Penelope: The Pig-Faced Girl Is A Charmer!

Penelope Poster 

The Christina Ricci vehicle, Penelope, has been on the shelf for awhile [the film was produced in 2006] – which might make one think it must be a turkey. It’s not.

Penelope [Ricci] has a pig’s snout and folded over piggy ears – the result of a long ago curse on her great-great-great-great grandfather, who fell in love beneath his station and then was forced by his family to marry into their own class. Unfortunately, the lower-class girl’s mother was a witch – who cursed the family in that their first girl would look like a pig. Only one of their own kind could break the curse.

When the family had generations of sons [and only sons], they decided the curse wasn’t real – especially after Jessica Wilhern [Catherine O’Hara] gave birth to a girl. Again, unfortunately, the father wasn’t of the Wilhern line [momma played around with the chauffeur] and then Penelope arrived…

Like a princess in a fairy tale [because that’s what this is – make no mistake] – Rapunzel in her tower [only with pig features instead of long hair – Penelope lives in a mansion in which her room is the size of a small town and is both a place to sleep and a playground. All of which is sweet [but not cloying] until it comes time for her to find the one who could break the curse.

Penelope and the doctors

Sadly, Penelope’s posh would-be suitors never get past the pig features to discover the wonderful person she is inside. But thanks to the machinations of a reporter, Lemon [Peter Dinklage], who lost an eye trying to glimpse/photograph the baby Penelope, a financially challenged blueblood is found who will try to get a photo of the girl to restore the reporter’s reputation – and, not incidentally, the reputation of a young lordling [Simon Woods] whose reaction to Penelope was so extreme that he really believes she had fangs and was about to maul him!

The financially challenged blueblood, Max Campion [James McAvoy] does manage to meet Penelope [through a two-way glass] and finds her perfectly charming – and it’s reciprocal. Oddly enough, this is where thinks begin to get weird [in a perfectly charming sort of way].

Mark Palansky directs Penelope like it’s a straightforward modern romantic comedy [which it also is] even though the film’s design is just off enough to suggest the fairy tale aspect of the story. Thus he somewhat otherworldly aspects of Leslie Caveny’s script become completely acceptable to the audience.

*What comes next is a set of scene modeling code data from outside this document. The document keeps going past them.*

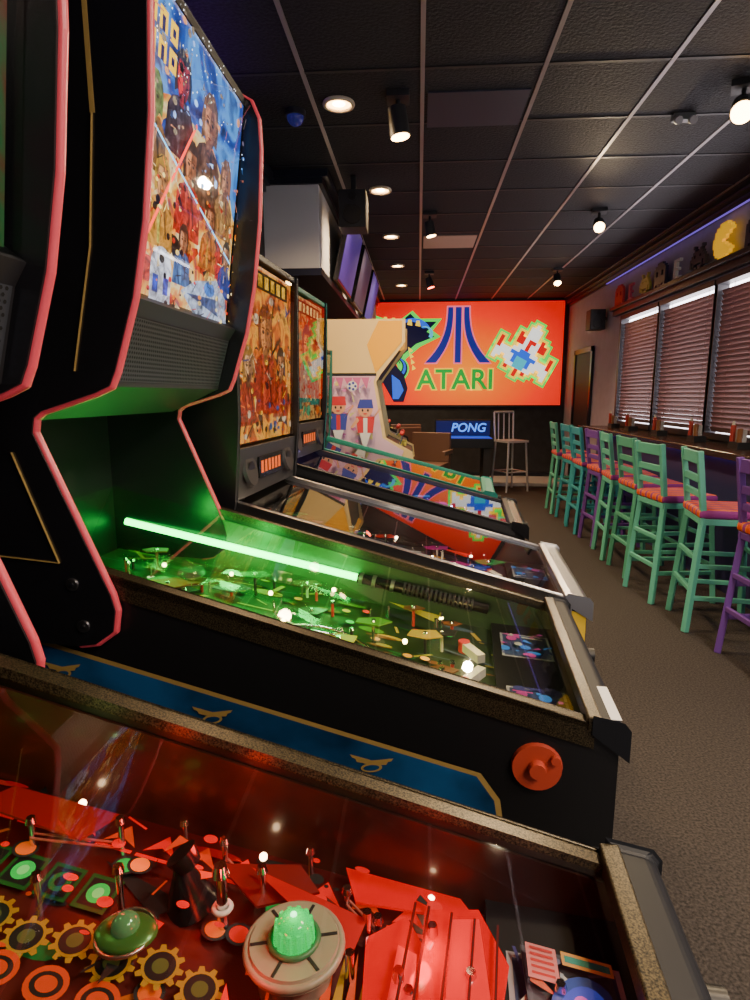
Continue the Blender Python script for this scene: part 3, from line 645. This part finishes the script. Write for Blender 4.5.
# M2
DKG=mat('m2_inner',(.05,.09,.05),.35)
pal2=pe(((.5,.45,.08),.22),((.03,.16,.05),.06),((.02,.03,.03),.02),((.15,.3,.05),.12),((.6,.45,.1),.25),((.25,.12,.04),.08),((.12,.16,.2),.05),((.02,.02,.02),.02))
bg2=artbg('m2_backglass_bg',[(.01,.03,.15),(.7,.12,.01),(.95,.45,.06),(.95,.75,.35),(.6,.04,.01)],11,1.4)
BLUEP=mat('blue_side_art',(.008,.06,.17),.35,noise=.7,nscale=5)
e2,gz,pf=pinball(.342,.955,4.8,inner=DKG,pfbase=E((.03,.05,.015),.08),pal=pal2,seed=21,bgbase=bg2,panel=BLUEP,custom='m2',gi=(1,.75,.25),gipow=.5,lockw=.035,SL=.247,yfar=.0,brot=3.5,nposts=46)
def m2():
    m=MB(); f=lambda s:.862+.20*s
    G=mat('green_blade',(.05,1,.2),.3,emis=14,ecol=(.01,1,.12))
    m.cyl((-.55,.562,f(.55)),(-1.22,.562,f(1.22)),.0095,.0095,G,14); m.obj('light_blade',e2)
    m=MB(); m.cyl((-.20,.562,f(.20)),(-.55,.562,f(.55)),.014,.014,BLKG,20)
    for k in range(16):
        s=.24+k*.012; m.cyl((-s,.562,f(s)),(-s-.006,.562,f(s+.006)),.018,.018,DARK,20)
    for s in (.45,.5,.535): m.cyl((-s,.562,f(s)),(-s-.01,.562,f(s+.01)),.017,.017,STEEL,20)
    m.obj('blade_hilt',e2)
    light('POINT','blade_light',e2,(-.85,.46,f(.85)+.03),1.9,(.02,1,.10),.03)
    light('POINT','blade_light',e2,(-1.05,.3,f(1.05)+.03),1.7,(.02,1,.10),.03)
    light('POINT','blade_light',e2,(-.62,.44,f(.62)+.02),1.0,(.04,1,.12),.03)
    m=MB(); m.box((-.024,-.02,0),(-.006,.10,.001),P((.7,.7,.7))); m.obj('white_sticker',e2,loc=(.014,.03,.916))
m2()
YEL=mat('yellow_cabinet',(.75,.5,.03),.35)
pal3=pe(((.8,.06,.02),.25),((.03,.12,.45),.2),((.8,.5,.05),.25),((.02,.02,.03),.02),((.4,.4,.4),.12),((.4,.03,.25),.2),((.02,.25,.1),.15),((.02,.02,.02),.02))  # bright art colours also stand in for reflections on the glass
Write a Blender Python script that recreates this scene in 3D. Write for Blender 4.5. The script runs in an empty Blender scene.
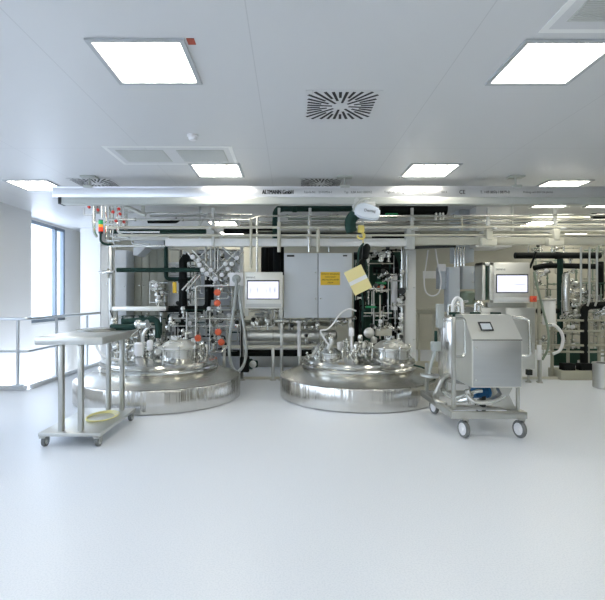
import bpy, bmesh, math, random
from mathutils import Vector, Matrix
random.seed(7)
R = math.radians
C = bpy.context.scene.collection
F, CX, CY, H, CEIL = 470.0, 290.0, 297.0, 1.4, 3.0

def W(px, py, y):
    "point of the room at distance y seen at (px, py)"
    return Vector(((px - CX) * y / F, y, H - (py - CY) * y / F))

# ------------------------------------------------------------------ materials
def mat(name, col, rough=.5, metal=0.0, emit=None, es=0.0, noise=0.0, nscale=20.0, bump=0.0, alpha=None, aniso=0.0, spec=None, stretch=(1, 1, 1)):
    m = bpy.data.materials.new(name); m.use_nodes = True
    nt = m.node_tree; b = nt.nodes['Principled BSDF']
    b.inputs['Base Color'].default_value = (*col, 1); b.inputs['Roughness'].default_value = rough
    b.inputs['Metallic'].default_value = metal
    if spec is not None: b.inputs['Specular IOR Level'].default_value = spec
    if emit:
        b.inputs['Emission Color'].default_value = (*emit, 1); b.inputs['Emission Strength'].default_value = es
    if noise or bump:
        tc = nt.nodes.new('ShaderNodeTexCoord'); mp = nt.nodes.new('ShaderNodeMapping'); n = nt.nodes.new('ShaderNodeTexNoise')
        mp.inputs['Scale'].default_value = stretch
        n.inputs['Scale'].default_value = nscale; n.inputs['Detail'].default_value = 4
        nt.links.new(tc.outputs['Object'], mp.inputs['Vector']); nt.links.new(mp.outputs['Vector'], n.inputs['Vector'])
        if noise:
            mx = nt.nodes.new('ShaderNodeMix'); mx.data_type = 'RGBA'
            mx.inputs[6].default_value = (*[c * (1 - noise) for c in col], 1); mx.inputs[7].default_value = (*[min(1, c * (1 + noise)) for c in col], 1)
            nt.links.new(n.outputs['Fac'], mx.inputs[0]); nt.links.new(mx.outputs[2], b.inputs['Base Color'])
        if bump:
            bp = nt.nodes.new('ShaderNodeBump'); bp.inputs['Strength'].default_value = bump; bp.inputs['Distance'].default_value = .01
            nt.links.new(n.outputs['Fac'], bp.inputs['Height']); nt.links.new(bp.outputs['Normal'], b.inputs['Normal'])
    return m

M = {}
M['steel'] = mat('brushed steel', (.50, .505, .48), .32, 1, noise=.06, nscale=9)
M['tube'] = mat('polished tube steel', (.68, .685, .65), .2, 1)
M['polish'] = mat('polished steel', (.60, .60, .57), .16, 1, bump=.02, nscale=6)
M['satin'] = mat('satin steel sheet', (.62, .63, .61), .38, 1, noise=.05, nscale=3, stretch=(1, 1, 8))
M['vessel'] = mat('vessel steel', (.66, .65, .62), .2, 1, noise=.06, nscale=11, bump=.55, stretch=(1, 1, .02))  # upright streaks in the colour stand in for banded reflections
_n = M['vessel'].node_tree; _t = _n.nodes.new('ShaderNodeTangent'); _t.direction_type = 'RADIAL'; _t.axis = 'Z'
_n.nodes['Bump'].inputs['Distance'].default_value = .05; _b = _n.nodes['Principled BSDF']; _b.inputs['Anisotropic'].default_value = .75; _n.links.new(_t.outputs[0], _b.inputs['Tangent'])
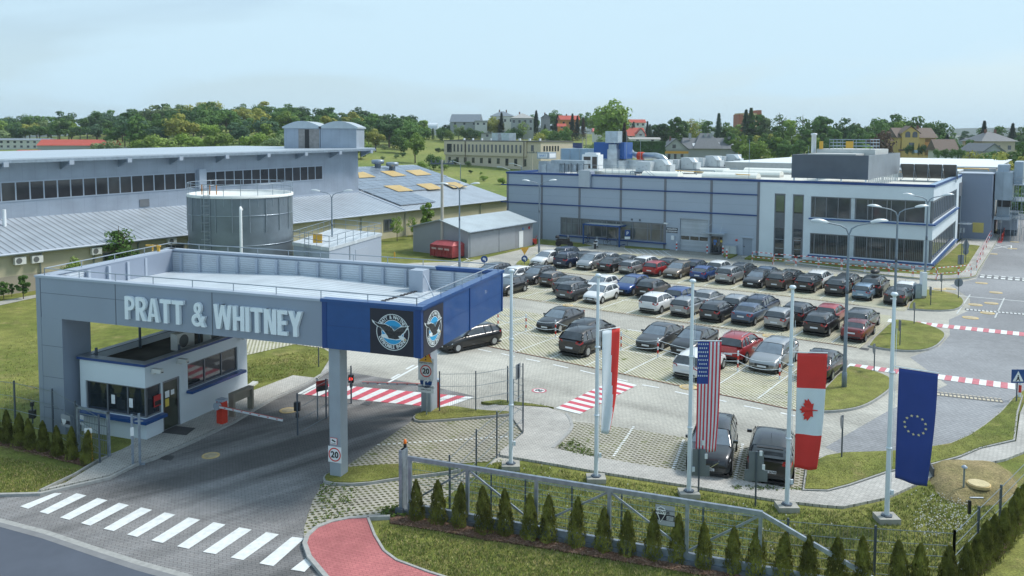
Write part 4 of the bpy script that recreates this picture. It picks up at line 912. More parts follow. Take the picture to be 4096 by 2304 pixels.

Edward Vanderman Jr. sees Penelope

Woods’ over-the-top performance as the badly shocked Edward Vanderman Jr. adds a dash of hysteria to the mix – enough so that Ricci’s completely natural reading of Penelope makes her even more sympathetic and likable. As Franklin Wilhern, Richard E. Grant seems the more stable of Penelope’s parents, calmly dealing with his wife’s increasingly daft behavior as she tries to help her daughter find the one man who can remove the curse.

McAvoy’s Max is definitely a low-rent Prince Charming. Indeed, he is so low-rent that Lemon and the young Vanderman have to provide him with a classy jacket [suitably rigged with an awkwardly large looking camera] just to make him presentable enough to get in the door. He’s also something of a problem gambler – which is why he’s bought so cheaply…

Penelope and Max chat through the one-way mirror.

Penelope, the movie, is one of the first films produced by Reese Witherspoon] – who also appears in it as Annie, the first friend the runaway Penelope makes in the Cloverdilly pub [a place recommended by Max]. The supporting cast includes such cool [and excellent] contributors as Torchwood’s Burn Gorman and comic Lenny Henry – and is as solid throughout as is necessary to make us buy into a world where a pig-faced girl could unexpectedly achieve celebrity.

This is a gentle fairy tale with much goodwill and class – and the story’s twists are only partially unpredictable. It does find ways to sneak hysterically funny bits into the mix [see: the montage of Penelope’s fleeing suitors – and the countermeasures taken by Jessica; and the twist about the Wilherns’ staff]], but it’s the heart of the story that draws us into the film. Well, that and an unexpected twist vis-à-vis the curse…

Overall, Penelope [both the film and the character] is a small delight that did not deserve to be held back for two years. It is a feel good that has substance – which makes its existence a bit of a fairy tale itself.

Grade: B+

2 Comments

  1. “Penelope” is a romantic fable about a young woman who was born with a curse and is kept hidden from the world. Her mother believes that the way to end the curse is to arrange a wedding with another
    blueblood. A pleasant diversion with some over- and under-acting.

    GRADE = “B”

  2. My daughter saw this with friends ages 15 and 14. They were all very surprised at how good this movie was. They are all looking forward to getting it on DVD now.